--- BEGIN DATA SHOWN ---
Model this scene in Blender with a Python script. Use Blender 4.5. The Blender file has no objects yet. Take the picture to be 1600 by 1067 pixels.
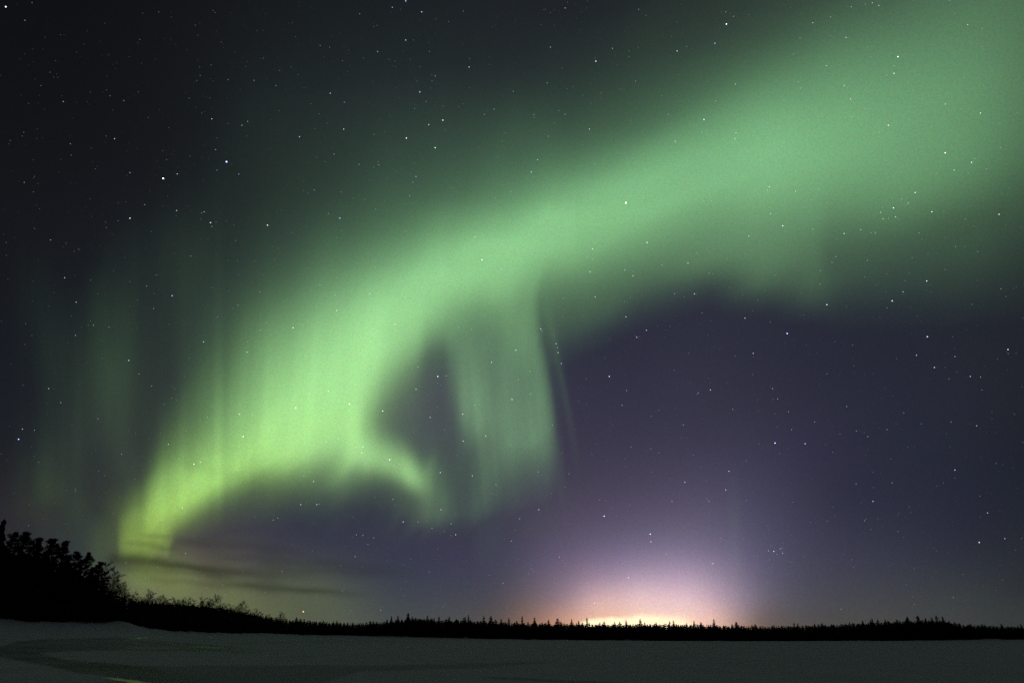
import bpy, bmesh, math, random
import numpy as np
from mathutils import Vector, Matrix

random.seed(7)
RNG = np.random.RandomState(11)
SC = bpy.context.scene
COL = SC.collection

# ------------------------------------------------------------------ camera
EYE = 1.4                                   # metres above the lake ice
FOC = 24.0
cam_d = bpy.data.cameras.new("camera")
cam_d.lens = FOC; cam_d.sensor_width = 36.0
cam_d.clip_start = 0.1; cam_d.clip_end = 90000.0
cam = bpy.data.objects.new("camera", cam_d); COL.objects.link(cam)
PITCH = math.atan((994.0 - 533.5) / (1600 * FOC / 36.0))
ROLL = math.radians(0.262)
cam.location = (0, 0, EYE)
CM = Matrix.Rotation(math.pi / 2 + PITCH, 3, 'X') @ Matrix.Rotation(ROLL, 3, 'Z')
cam.rotation_euler = CM.to_euler()
SC.camera = cam

# ------------------------------------------------------------------ world and exposure (moonless night)
w = bpy.data.worlds.new("World"); SC.world = w; w.use_nodes = True
wn = w.node_tree.nodes; wl = w.node_tree.links
bg = wn.get('Background') or wn.new('ShaderNodeBackground')
skyt = wn.new('ShaderNodeTexSky'); skyt.sky_type = 'NISHITA'; skyt.sun_disc = False
skyt.sun_elevation = math.radians(-5.0); skyt.sun_rotation = math.radians(180)
wl.new(skyt.outputs[0], bg.inputs['Color'])
bg.inputs['Strength'].default_value = 0.05
SC.view_settings.view_transform = 'Standard'
SC.view_settings.look = 'None'
SC.view_settings.exposure = 0.0
SC.view_settings.gamma = 1.0
SC.render.engine = 'CYCLES'
SC.cycles.use_denoising = False
SC.cycles.sample_clamp_indirect = 0.7
SC.cycles.transparent_max_bounces = 16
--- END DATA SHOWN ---
From the material above, count the lines that include "objects" and give only the total.

2